• _Aim of the exercise_
Copy from the first line below down to and including the line with "h.win(1453,1458,664.5,667,.5)". Skip the pictures.
>>
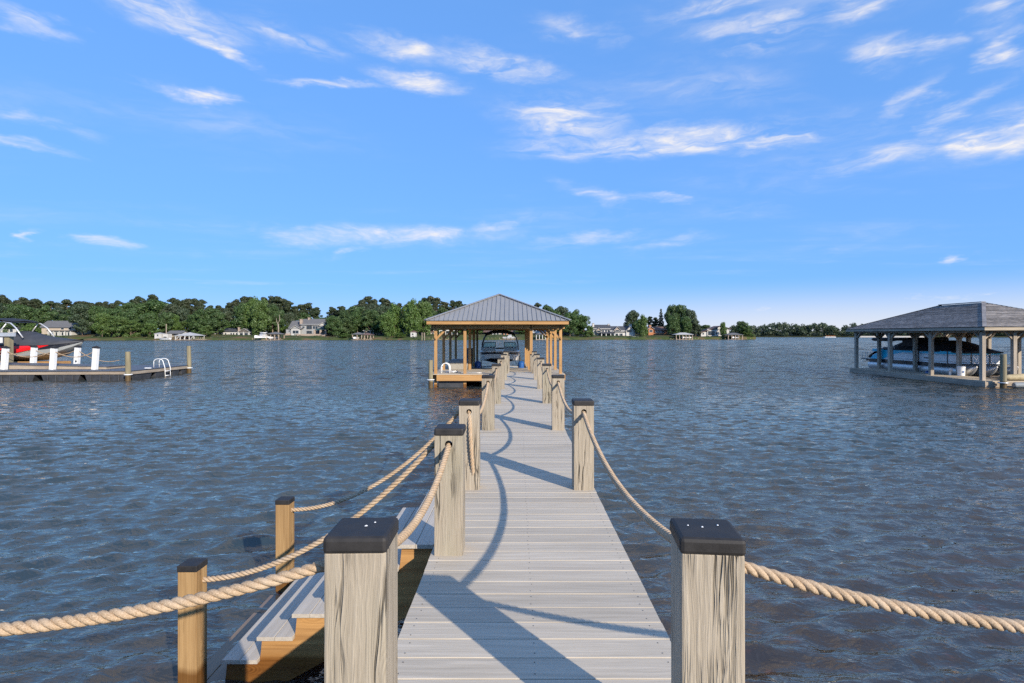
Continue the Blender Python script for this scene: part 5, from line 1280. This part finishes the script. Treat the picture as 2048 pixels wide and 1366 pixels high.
h.chimney(1186.5,1190,647,660,'w_white',3); h.chimney(1260,1265,648.5,660,'w_white',2); h.chimney(1219,1222,648,656,'w_white',5)
h = House('house', 'orange brick house with brown roof behind trees on the point', 'house', 1312, 672, 290)
h.wall(1294,1334,660,676,'w_brick',0,9); h.gable_x(1293,1336,660,653,'r_brown',0,9); h.chimney(1301,1305,650.5,660,'w_brick',3)
for x in (1298,1311,1317,1323): h.win(x,x+4.5,662,665.5); h.win(x,x+4.5,668,672,0,'w_brick')
h.wall(1296,1306,658,676,'w_brick',-1,4); h.gable_y(1295,1307,658,653.5,'r_brown','w_brick',-1,5); h.win(1298,1304,660,664,-1)
h = House('house', 'white modern house with sloping roof and tall windows near the tip of the point', 'house', 1430, 672, 288)
h.wall(1402,1416,664,676,'w_white',0,8); h.wall(1414,1456,658,676,'w_white',-.5,9); h.wall(1452,1459,658,676,'w_white',.5,8)
b = MB(); b.slab([(h.x(1399),-1.2,h.z(665)),(h.x(1440),-1.2,h.z(651.5)),(h.x(1440),9,h.z(651.5)),(h.x(1399),9,h.z(665))], .22); b.slab([(h.x(1440),-1.2,h.z(651.5)),(h.x(1461),-1.2,h.z(657)),(h.x(1461),9,h.z(657)),(h.x(1440),9,h.z(651.5))], .22); b.build('roof', M['r_brown'], h.o)
MB().prism([(h.x(1414),-.5,h.z(660.4)),(h.x(1456),-.5,h.z(657.4)),(h.x(1440),-.5,h.z(652.4))], (0,.3,0)).build('gable_wall', M['w_white'], h.o)
h.win(1416,1428,662.5,670,-.5,'w_dark'); h.win(1431,1434,656,659,-.5); h.win(1431,1434,664.5,668,-.5); h.win(1440,1452,664.5,670,-.5,'w_dark'); h.win(1453,1458,658,661,.5); h.win(1405,1408,666,669)
h.win(1453,1458,664.5,667,.5)

# small docks and boathouses along that shore
def pavilion(px0, px1, ytop, yeave, ybot, Y, roof, label, postm='trim', n=4, dep=6.0, cat='boathouse', deckm='old_x', name='dock_pavilion'):
    h = House(name, label, cat, (px0+px1)/2, ybot, Y)
    h.hip(px0, px1, yeave, ytop, roof, 0, dep, .3)
    xs = np.linspace(px0+.8, px1-.8, n); h.posts(xs, yeave, ybot+2, postm, .2, .3); h.posts(xs, yeave, ybot+2, postm, dep-.2, .3)
    MB().box(h.x(px0), h.x(px1), -.4, dep+.3, h.z(ybot-1.3), h.z(ybot-.2)).build('floor', M[deckm], h.o)
    MB().box(h.x(px0), h.x(px1), -.05, .1, h.z(yeave+1), h.z(yeave)).build('header', M[postm], h.o); return h
h = pavilion(350,388,664.5,671,680.4,232,'r_pale','white hip-roofed boathouse with white posts at the left far shore','trim',5,8)
for x in (353,367,381): MB().beam((h.x(x),.2,h.z(678)),(h.x(x+5),.2,h.z(672)),.2,.2,(0,1,0)).build('brace', M['trim'], h.o)
pavilion(532,558,663.5,668,680.4,243,'r_grey','brown-posted gazebo boathouse right of the docked white cruiser','w_stone',4,6)
pavilion(704,724,664.3,668.5,680.2,246,'r_grey','left of the twin grey pavilions on the dock near the long dark house','w_stone',3,5)
pavilion(722,742,665.6,669.5,680.2,248,'r_brown','right of the twin brown-roofed pavilions near the long dark house','w_stone',4,5)
pavilion(1072,1092,664,668.5,679.8,258,'r_grey','grey-roofed boathouse seen between the right boathouse posts','trim',4,6)
pavilion(1352,1386,665,669,680,270,'r_pale','grey-roofed boathouse on stilts below the tall trees of the point','w_stone',6,6)
pavilion(1456,1486,665.5,669.5,680,276,'r_grey','open boathouse beside the white modern house near the tip','w_stone',5,6)
def small_boat(px, py, Y, L, label, mats=('gel_white','gel_dark'), cabin=True, rz=0.0, name='moored_boat'):
    o = thing(name, label, 'boat', (WX(px, Y), Y, max(0.0, WZ(py, Y))), rz)
    b = MB(); xs = [0, .12*L, .4*L, L]; ws = [.05, .55, .95, .9]
    b.loft([[(xs[i]-L/2, -ws[i], .95-.1*i/3), (xs[i]-L/2, -ws[i]*.7, .2), (xs[i]-L/2, 0, .05), (xs[i]-L/2, ws[i]*.7, .2), (xs[i]-L/2, ws[i], .95-.1*i/3)] for i in range(4)])
    b.build('hull', M[mats[0]], o, smooth='auto'); MB().box(-L*.1, L*.42, -.8, .8, .6, .98).build('cockpit', M['vinyl'], o, bevel=.05)
    b = MB(); b.loft([[(xs[i]-L/2, -ws[i]-.015, .72), (xs[i]-L/2, -ws[i]-.02, .84)] for i in range(1,4)], 0, False, False); b.build('stripe', M[mats[1]], o)
    if cabin:
        MB().hexa([(-.8,-.75,.95),(1.2,-.75,.95),(1.2,.75,.95),(-.8,.75,.95),(-.3,-.65,1.75),(1.1,-.65,1.75),(1.1,.65,1.75),(-.3,.65,1.75)]).build('cabin', M['gel_white'], o, bevel=.06)
        MB().hexa([(-.72,-.78,1.2),(1.0,-.78,1.2),(1.0,.78,1.2),(-.72,.78,1.2),(-.5,-.74,1.55),(1.0,-.74,1.55),(1.0,.74,1.55),(-.5,.74,1.55)]).build('cabin_window', M['pane'], o)
        MB().box(-.5,1.5,-.8,.8,1.78,1.86).build('hardtop', M['gel_white'], o)
    else: MB().hexa([(-.4,-.7,.95),(.3,-.7,.95),(.3,.7,.95),(-.4,.7,.95),(-.1,-.6,1.4),(.2,-.6,1.4),(.2,.6,1.4),(-.1,.6,1.4)]).build('windscreen', M['pane'], o)
    return o
small_boat(525, 677, 242, 7.5, 'white cabin cruiser raised on a lift left of the gazebo boathouse', rz=R(70)).scale = (1.2,1.2,1.5)
small_boat(546, 677.5, 245, 5.5, 'pale runabout under the gazebo boathouse', cabin=False, rz=R(75))
small_boat(330, 680, 230, 4.5, 'small white skiff moored left of the white hip-roofed boathouse', cabin=False)
small_boat(712, 678, 247, 5, 'white boat under the left twin pavilion', cabin=False, rz=R(80))
small_boat(1372, 677, 272, 6, 'pale boat inside the stilted boathouse on the point', cabin=False, rz=R(30))
small_boat(1470, 677, 278, 5, 'white boat inside the open boathouse near the tip', cabin=False, rz=R(40))
small_boat(1018, 677.5, 258, 6, 'white runabout moored behind the motor boat', cabin=True)
small_boat(368, 677.5, 236, 6, 'brown wooden boat inside the white hip-roofed boathouse', ('w_brick','gel_white'), False)
def jetty(px0, px1, py, Y, label, n=5):
    o = thing('jetty', label, 'jetty', (WX((px0+px1)/2, Y), Y, 0)); w = (px1-px0)*Y/F/2; z = WZ(py, Y)
    MB().box(-w, w, -.8, .8, z-.2, z).build('deck', M['old_x'], o)
    for x in np.linspace(-w+.2, w-.2, n): MB().box(x-.14, x+.14, -.95, -.82, -1, z+.75).build('pile', M['piling'], o)
jetty(388,412,678,232,'grey jetty with piles right of the white hip-roofed boathouse',7)
jetty(506,534,679,243,'low jetty in front of the white cabin cruiser',5)
jetty(724,745,678.6,246,'low jetty beside the twin pavilions',6)
jetty(858,905,678.4,252,'white cluttered jetty in front of the white gabled house',8)
jetty(968,1030,678.2,258,'jetty behind the motor boat on the far shore',9)
jetty(1090,1122,678,260,'jetty right of the grey-roofed boathouse on the far shore',6)
jetty(1340,1396,679,272,'long jetty under the stilted boathouse on the point',10)
jetty(1440,1500,679,279,'jetty running out to the tip of the point',8)
for (px, lab) in ((844,'left of two tall pale pilings off the far shore'),(849,'right of two tall pale pilings off the far shore')):
    tag(MB().tube([(0,0,-2),(0,0,3.4)], .2, 8).build('mooring_piling', M['bark_pale'], loc=(WX(px,246),246,0)), lab, 'piling')
tag(MB().tube([(0,0,-1),(0,0,6.2)], .18, 8).build('flag_pole', M['bark_pale'], loc=(WX(332.5,243),243,land_z(332,243))), 'pale pole standing behind the small white shed', 'pole')
h = House('excursion_boat', 'small orange-roofed boat far off in front of the distant woods', 'boat', 1661, 674.6, 545)
h.wall(1650,1672,673.6,675,'gel_white',0,3,'hull'); h.wall(1652,1671,671.6,672.3,'w_brick',0,3,'awning'); h.posts((1653,1658,1663,1668),672.3,673.6,'trim',.1,.2)
h = House('house', 'white house glimpsed under the right boathouse roof on the distant shore', 'house', 1770, 670, 540)
h.wall(1764,1772,666.5,674,'w_white',0,8); h.hip(1763,1773,666.5,664,'r_grey',0,8); h.win(1766,1769,668,670)
h = House('jetty', 'long pale seawall on the distant shore under the right boathouse roof', 'wall', 1760, 674, 530)
h.wall(1718,1850,672.3,675.5,'r_pale',0,1,'seawall'); h.wall(1718,1850,671.9,672.2,'trim',-.2,1.4,'coping')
<<
• _Final result_
Continue the Blender Python script for this scene: part 5, from line 1280. This part finishes the script. Treat the picture as 2048 pixels wide and 1366 pixels high.
h.chimney(1186.5,1190,647,660,'w_white',3); h.chimney(1260,1265,648.5,660,'w_white',2); h.chimney(1219,1222,648,656,'w_white',5)
h = House('house', 'orange brick house with brown roof behind trees on the point', 'house', 1312, 672, 290)
h.wall(1294,1334,660,676,'w_brick',0,9); h.gable_x(1293,1336,660,653,'r_brown',0,9); h.chimney(1301,1305,650.5,660,'w_brick',3)
for x in (1298,1311,1317,1323): h.win(x,x+4.5,662,665.5); h.win(x,x+4.5,668,672,0,'w_brick')
h.wall(1296,1306,658,676,'w_brick',-1,4); h.gable_y(1295,1307,658,653.5,'r_brown','w_brick',-1,5); h.win(1298,1304,660,664,-1)
h = House('house', 'white modern house with sloping roof and tall windows near the tip of the point', 'house', 1430, 672, 288)
h.wall(1402,1416,664,676,'w_white',0,8); h.wall(1414,1456,658,676,'w_white',-.5,9); h.wall(1452,1459,658,676,'w_white',.5,8)
b = MB(); b.slab([(h.x(1399),-1.2,h.z(665)),(h.x(1440),-1.2,h.z(651.5)),(h.x(1440),9,h.z(651.5)),(h.x(1399),9,h.z(665))], .22); b.slab([(h.x(1440),-1.2,h.z(651.5)),(h.x(1461),-1.2,h.z(657)),(h.x(1461),9,h.z(657)),(h.x(1440),9,h.z(651.5))], .22); b.build('roof', M['r_brown'], h.o)
MB().prism([(h.x(1414),-.5,h.z(660.4)),(h.x(1456),-.5,h.z(657.4)),(h.x(1440),-.5,h.z(652.4))], (0,.3,0)).build('gable_wall', M['w_white'], h.o)
h.win(1416,1428,662.5,670,-.5,'w_dark'); h.win(1431,1434,656,659,-.5); h.win(1431,1434,664.5,668,-.5); h.win(1440,1452,664.5,670,-.5,'w_dark'); h.win(1453,1458,658,661,.5); h.win(1405,1408,666,669)
h.win(1453,1458,664.5,667,.5)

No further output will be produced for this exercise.